____ Data excerpt

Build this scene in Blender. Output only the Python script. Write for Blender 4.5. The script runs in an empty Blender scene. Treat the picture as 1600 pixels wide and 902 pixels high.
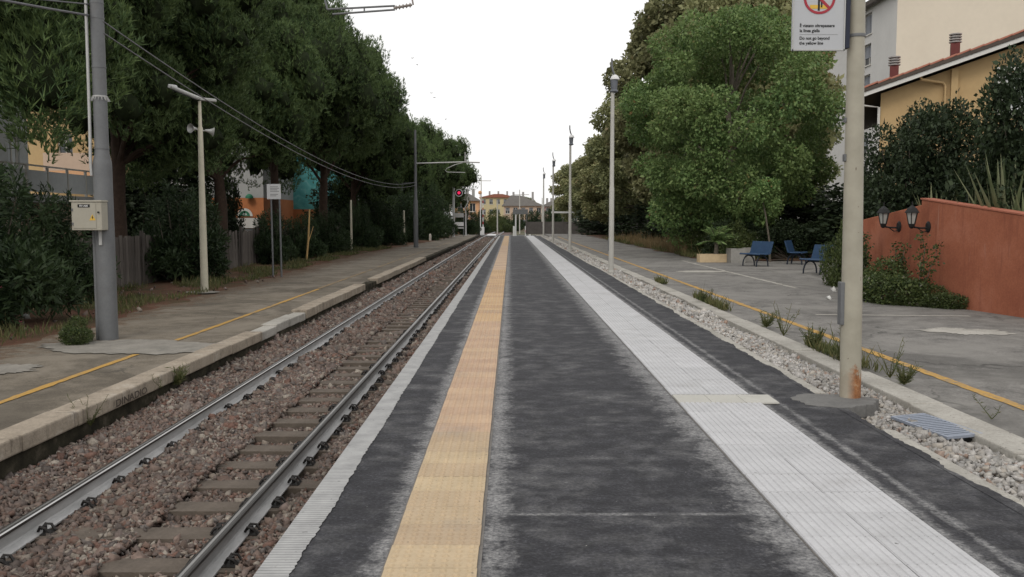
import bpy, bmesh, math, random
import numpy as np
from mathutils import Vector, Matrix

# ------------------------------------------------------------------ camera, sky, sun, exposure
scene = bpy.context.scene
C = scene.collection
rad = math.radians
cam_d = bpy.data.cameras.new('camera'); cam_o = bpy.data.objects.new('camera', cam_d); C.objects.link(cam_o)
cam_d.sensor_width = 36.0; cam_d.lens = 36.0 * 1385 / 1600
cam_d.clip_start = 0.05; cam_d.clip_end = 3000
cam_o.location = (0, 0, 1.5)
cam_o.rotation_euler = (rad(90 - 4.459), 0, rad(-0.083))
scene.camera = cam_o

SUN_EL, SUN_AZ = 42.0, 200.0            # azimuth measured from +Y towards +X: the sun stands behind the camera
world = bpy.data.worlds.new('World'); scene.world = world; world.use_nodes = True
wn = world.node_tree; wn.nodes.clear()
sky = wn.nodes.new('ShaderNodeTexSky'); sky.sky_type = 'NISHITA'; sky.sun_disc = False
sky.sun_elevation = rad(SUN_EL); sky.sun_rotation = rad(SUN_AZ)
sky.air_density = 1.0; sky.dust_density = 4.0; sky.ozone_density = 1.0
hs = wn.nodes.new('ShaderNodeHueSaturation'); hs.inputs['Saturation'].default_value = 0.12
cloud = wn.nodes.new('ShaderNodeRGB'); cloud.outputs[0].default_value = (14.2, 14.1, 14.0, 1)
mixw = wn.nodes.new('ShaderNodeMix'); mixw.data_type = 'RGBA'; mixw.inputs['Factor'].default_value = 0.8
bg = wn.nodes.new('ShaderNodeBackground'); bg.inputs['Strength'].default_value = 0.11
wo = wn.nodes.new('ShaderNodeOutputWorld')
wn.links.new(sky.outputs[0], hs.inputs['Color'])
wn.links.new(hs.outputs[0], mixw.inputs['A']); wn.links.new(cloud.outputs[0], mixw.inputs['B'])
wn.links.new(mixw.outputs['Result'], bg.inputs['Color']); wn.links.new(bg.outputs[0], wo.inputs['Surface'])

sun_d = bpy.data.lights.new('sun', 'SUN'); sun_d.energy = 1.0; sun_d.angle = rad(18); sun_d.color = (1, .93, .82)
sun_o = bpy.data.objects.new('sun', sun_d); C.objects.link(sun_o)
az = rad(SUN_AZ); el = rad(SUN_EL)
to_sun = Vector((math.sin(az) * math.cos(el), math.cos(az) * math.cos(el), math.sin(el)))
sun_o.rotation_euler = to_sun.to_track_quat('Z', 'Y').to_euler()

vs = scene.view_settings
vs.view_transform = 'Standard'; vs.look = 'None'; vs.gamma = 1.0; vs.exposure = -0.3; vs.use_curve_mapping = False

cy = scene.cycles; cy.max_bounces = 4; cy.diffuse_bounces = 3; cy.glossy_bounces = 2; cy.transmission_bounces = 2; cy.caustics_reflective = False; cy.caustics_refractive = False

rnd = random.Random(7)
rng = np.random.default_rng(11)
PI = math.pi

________

_What the task asks_.
Leaving out the pictures, repeat the data above exactly.

_The reply_.
Build this scene in Blender. Output only the Python script. Write for Blender 4.5. The script runs in an empty Blender scene. Treat the picture as 1600 pixels wide and 902 pixels high.
import bpy, bmesh, math, random
import numpy as np
from mathutils import Vector, Matrix

# ------------------------------------------------------------------ camera, sky, sun, exposure
scene = bpy.context.scene
C = scene.collection
rad = math.radians
cam_d = bpy.data.cameras.new('camera'); cam_o = bpy.data.objects.new('camera', cam_d); C.objects.link(cam_o)
cam_d.sensor_width = 36.0; cam_d.lens = 36.0 * 1385 / 1600
cam_d.clip_start = 0.05; cam_d.clip_end = 3000
cam_o.location = (0, 0, 1.5)
cam_o.rotation_euler = (rad(90 - 4.459), 0, rad(-0.083))
scene.camera = cam_o

SUN_EL, SUN_AZ = 42.0, 200.0            # azimuth measured from +Y towards +X: the sun stands behind the camera
world = bpy.data.worlds.new('World'); scene.world = world; world.use_nodes = True
wn = world.node_tree; wn.nodes.clear()
sky = wn.nodes.new('ShaderNodeTexSky'); sky.sky_type = 'NISHITA'; sky.sun_disc = False
sky.sun_elevation = rad(SUN_EL); sky.sun_rotation = rad(SUN_AZ)
sky.air_density = 1.0; sky.dust_density = 4.0; sky.ozone_density = 1.0
hs = wn.nodes.new('ShaderNodeHueSaturation'); hs.inputs['Saturation'].default_value = 0.12
cloud = wn.nodes.new('ShaderNodeRGB'); cloud.outputs[0].default_value = (14.2, 14.1, 14.0, 1)
mixw = wn.nodes.new('ShaderNodeMix'); mixw.data_type = 'RGBA'; mixw.inputs['Factor'].default_value = 0.8
bg = wn.nodes.new('ShaderNodeBackground'); bg.inputs['Strength'].default_value = 0.11
wo = wn.nodes.new('ShaderNodeOutputWorld')
wn.links.new(sky.outputs[0], hs.inputs['Color'])
wn.links.new(hs.outputs[0], mixw.inputs['A']); wn.links.new(cloud.outputs[0], mixw.inputs['B'])
wn.links.new(mixw.outputs['Result'], bg.inputs['Color']); wn.links.new(bg.outputs[0], wo.inputs['Surface'])

sun_d = bpy.data.lights.new('sun', 'SUN'); sun_d.energy = 1.0; sun_d.angle = rad(18); sun_d.color = (1, .93, .82)
sun_o = bpy.data.objects.new('sun', sun_d); C.objects.link(sun_o)
az = rad(SUN_AZ); el = rad(SUN_EL)
to_sun = Vector((math.sin(az) * math.cos(el), math.cos(az) * math.cos(el), math.sin(el)))
sun_o.rotation_euler = to_sun.to_track_quat('Z', 'Y').to_euler()

vs = scene.view_settings
vs.view_transform = 'Standard'; vs.look = 'None'; vs.gamma = 1.0; vs.exposure = -0.3; vs.use_curve_mapping = False

cy = scene.cycles; cy.max_bounces = 4; cy.diffuse_bounces = 3; cy.glossy_bounces = 2; cy.transmission_bounces = 2; cy.caustics_reflective = False; cy.caustics_refractive = False

rnd = random.Random(7)
rng = np.random.default_rng(11)
PI = math.pi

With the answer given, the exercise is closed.